MUSTANG, Nev. (AP) _ After more than two decades of trying to padlock the infamous Mustang Ranch, the government took over the brothel Monday in an almost anticlimactic surrender of keys to federal agents.

Amid a crush of media and curious onlookers, the employees _ custodians, cashiers and prostitutes _ left the pink stucco ranch throughout the day with boxes and suitcases. Some of the working girls drove off in Cadillacs and BMWs.

After working as a prostitute at the Mustang for five months, a woman who only identified herself as Dawn said she was considering a job offer at the Kit Kat Ranch east of Carson City.

``I don’t see why it closed. It’s not necessary. It’s ridiculous,″ she said, holding a vase of roses and carnations.

The property _ 104 rooms on a 440-acre ranch just east of Reno _ was handed over at 5 p.m., but the corporation that owns the brothel ceased business at 10:30 a.m. after the last bank deposit, said U.S. Customs Agent Ron Meseberg.

He wouldn’t say how much business the brothel did over the weekend, but added, ``They did quite well in the last week.″

Prostitution is legal in 12 of Nevada’s 17 counties, including Storey County where the Mustang Ranch opened 32 years ago.

But the government has long contended that the brothel’s original owner paid off local officials and skirted taxes. Guilty verdicts against the brothel’s parent companies and manager in a federal fraud and racketeering trial last month ended the government’s crusade to shut it down.

James Collie, chief Internal Revenue Service investigator for the southwestern United States, said the government intended to shut the Mustang Ranch down and leave it shut down until a court determines if there are valid claims against the property.

``There is no intention of the government to operate it as a brothel,″ he said.

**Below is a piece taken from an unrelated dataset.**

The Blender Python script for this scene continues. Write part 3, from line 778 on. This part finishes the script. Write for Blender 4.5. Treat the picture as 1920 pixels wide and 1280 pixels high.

The court-ordered closure would be the second time the government has taken over the Mustang Ranch.

The government first shut it down in 1990 after owner Joe Conforte declared bankruptcy, then auctioned the ranch off to recover some of the $13 million in back taxes the IRS said Conforte owed.

Victory Perry, the only bidder, bought it for $1.49 million on behalf of Mustang Properties Inc., and the bordello reopened in 1992.

Conforte was on the lam from tax authorities at the time.

The government contends that Mustang Properties was simply a paper company set up by Conforte to continue profiting from the Mustang Ranch. Perry’s brother, Conforte lawyer Peter Perry, was a key witness in the trial that resulted in Monday’s closure.

At the trial, prosecutors alleged that the ranch’s parent companies, A.G.E. Corp. and A.G.E. Enterprises, which took over the ranch from Mustang Properties, and former Storey County Commissioner and Mustang manager Shirley Colletti conspired to conceal the fact that Conforte continued to own the $5 million-a-year brothel illegally. Both companies and Colletti were convicted of fraud and racketeering.

Testimony at the trial alleged that Conforte remained on retainer with the Mustang management as a $10,000-a-month consultant and that 10 times that amount was siphoned from the brothel to South America, where Conforte is believed to be living.